As for Hindustani days of the week:

I made a mistake — itvâr for Sunday does not mean ‘Lord’s Day’; it comes from Sanskrit aditya ‘Sun’ + -vâr. In Sanskrit, ravi and aditya are two words for the Sun, in addition to the usual sûrya.

So Urdu has kept the old planetary names for Sunday, Tuesday, Wednesday, and Saturday. It replaced Monday with a Persian name, Friday with an Arabic name, and Thursday with an Arabic-Hindustani compound. For Saturday, some Urdu speakers use the planetary name sanîcar, and some use the Persian word haftah meaning ‘seven’ or ‘week’. Why in heaven’s name they use the Persian word pîr (‘old man’) for Monday, I have no idea.
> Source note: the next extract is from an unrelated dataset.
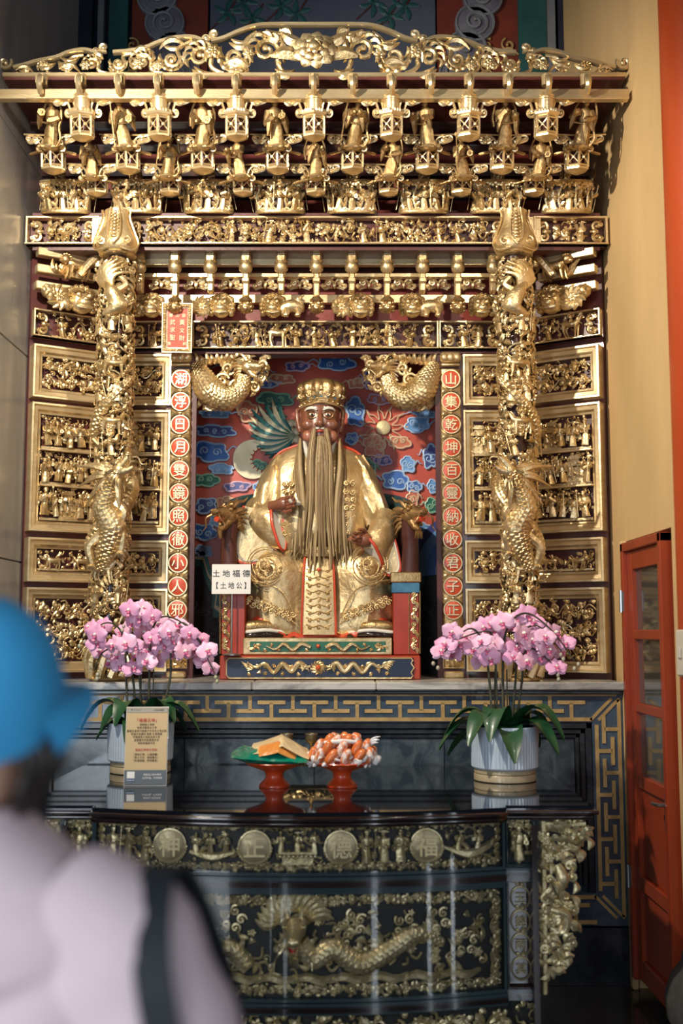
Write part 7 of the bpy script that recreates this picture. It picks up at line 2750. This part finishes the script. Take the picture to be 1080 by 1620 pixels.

Is it the Old Man in the Moon? kaun jântâ hai?

xtnjohnson, dômo arigatô gozaimasu — I had looked up the Japanese names but didn’t know how to explain them. This is perhaps the most interesting set of meanings yet. The Sun and Moon matching the other systems (probably via Buddhism from India, originally Babylonian), plus the five elements of Chinese cosmology: Fire, Water, Wood, Metal, Earth. The Japanese use “Gold” to stand for Metal. Nice. So I guess the traditional Chinese names must have followed this pattern, and the modern numerical names are a Red Chinese reform? I gotta ask my acupuncturist about this! I noticed that sui for ‘Water’ is a Chinese on kanji word; aren’t these all on Chinese words in Japanese?

I am certain that the Lithuanian numerical names must have been a replacement for their original mythological names. Lithuania was the last pagan country in Europe — they didn’t go Christian until the fourteenth century. A few very ancient Lithuanian folksongs survive, using the Sun, Moon, and other cosmic symbols to preserve the metaphysical wisdom of the ancient sages from being lost. They knew that folksongs are more likely to endure than any other form of cultural transmission. I wonder what the original Lithuanian names were? It would afford a glimpse into a deep level of Indo-European prehistory.

What were the pre-Christian names in Greek? The same planetary pattern as the Babylonians’, I would venture. Are there any Koine Greek days of the week mentioned in the Septuagint or the New Testament? Any Bible scholars here?